• [Objective] Return all of the data exactly as given.

• [Record set]

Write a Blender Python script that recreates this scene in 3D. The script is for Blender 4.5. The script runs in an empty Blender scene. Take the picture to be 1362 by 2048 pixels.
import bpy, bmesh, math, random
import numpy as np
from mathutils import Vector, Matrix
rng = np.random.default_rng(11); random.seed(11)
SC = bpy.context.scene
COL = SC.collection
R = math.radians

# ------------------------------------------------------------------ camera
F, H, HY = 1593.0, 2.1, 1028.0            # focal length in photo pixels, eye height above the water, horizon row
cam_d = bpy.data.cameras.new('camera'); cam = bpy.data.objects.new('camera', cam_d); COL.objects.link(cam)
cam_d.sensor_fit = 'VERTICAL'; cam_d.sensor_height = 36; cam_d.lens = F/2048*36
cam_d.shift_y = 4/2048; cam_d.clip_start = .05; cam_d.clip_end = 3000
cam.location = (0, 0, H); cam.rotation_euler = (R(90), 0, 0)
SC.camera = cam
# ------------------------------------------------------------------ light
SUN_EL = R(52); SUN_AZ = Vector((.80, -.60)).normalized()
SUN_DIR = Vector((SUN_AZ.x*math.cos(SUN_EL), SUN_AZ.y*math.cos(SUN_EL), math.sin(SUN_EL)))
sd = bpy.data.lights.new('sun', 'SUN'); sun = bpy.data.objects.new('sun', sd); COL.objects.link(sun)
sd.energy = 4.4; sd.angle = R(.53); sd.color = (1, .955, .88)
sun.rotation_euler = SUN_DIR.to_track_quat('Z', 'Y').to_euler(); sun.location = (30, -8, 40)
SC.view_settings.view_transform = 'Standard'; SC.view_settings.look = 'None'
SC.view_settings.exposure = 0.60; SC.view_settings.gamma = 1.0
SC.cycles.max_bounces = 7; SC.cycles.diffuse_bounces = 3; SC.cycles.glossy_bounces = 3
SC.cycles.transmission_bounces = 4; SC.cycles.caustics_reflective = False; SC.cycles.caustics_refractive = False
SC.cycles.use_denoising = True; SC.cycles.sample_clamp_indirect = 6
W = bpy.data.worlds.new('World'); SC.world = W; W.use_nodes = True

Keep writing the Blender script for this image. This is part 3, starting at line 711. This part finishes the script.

• [Written answer]
Write a Blender Python script that recreates this scene in 3D. The script is for Blender 4.5. The script runs in an empty Blender scene. Take the picture to be 1362 by 2048 pixels.
import bpy, bmesh, math, random
import numpy as np
from mathutils import Vector, Matrix
rng = np.random.default_rng(11); random.seed(11)
SC = bpy.context.scene
COL = SC.collection
R = math.radians

# ------------------------------------------------------------------ camera
F, H, HY = 1593.0, 2.1, 1028.0            # focal length in photo pixels, eye height above the water, horizon row
cam_d = bpy.data.cameras.new('camera'); cam = bpy.data.objects.new('camera', cam_d); COL.objects.link(cam)
cam_d.sensor_fit = 'VERTICAL'; cam_d.sensor_height = 36; cam_d.lens = F/2048*36
cam_d.shift_y = 4/2048; cam_d.clip_start = .05; cam_d.clip_end = 3000
cam.location = (0, 0, H); cam.rotation_euler = (R(90), 0, 0)
SC.camera = cam
# ------------------------------------------------------------------ light
SUN_EL = R(52); SUN_AZ = Vector((.80, -.60)).normalized()
SUN_DIR = Vector((SUN_AZ.x*math.cos(SUN_EL), SUN_AZ.y*math.cos(SUN_EL), math.sin(SUN_EL)))
sd = bpy.data.lights.new('sun', 'SUN'); sun = bpy.data.objects.new('sun', sd); COL.objects.link(sun)
sd.energy = 4.4; sd.angle = R(.53); sd.color = (1, .955, .88)
sun.rotation_euler = SUN_DIR.to_track_quat('Z', 'Y').to_euler(); sun.location = (30, -8, 40)
SC.view_settings.view_transform = 'Standard'; SC.view_settings.look = 'None'
SC.view_settings.exposure = 0.60; SC.view_settings.gamma = 1.0
SC.cycles.max_bounces = 7; SC.cycles.diffuse_bounces = 3; SC.cycles.glossy_bounces = 3
SC.cycles.transmission_bounces = 4; SC.cycles.caustics_reflective = False; SC.cycles.caustics_refractive = False
SC.cycles.use_denoising = True; SC.cycles.sample_clamp_indirect = 6
W = bpy.data.worlds.new('World'); SC.world = W; W.use_nodes = True

Keep writing the Blender script for this image. This is part 3, starting at line 711. This part finishes the script.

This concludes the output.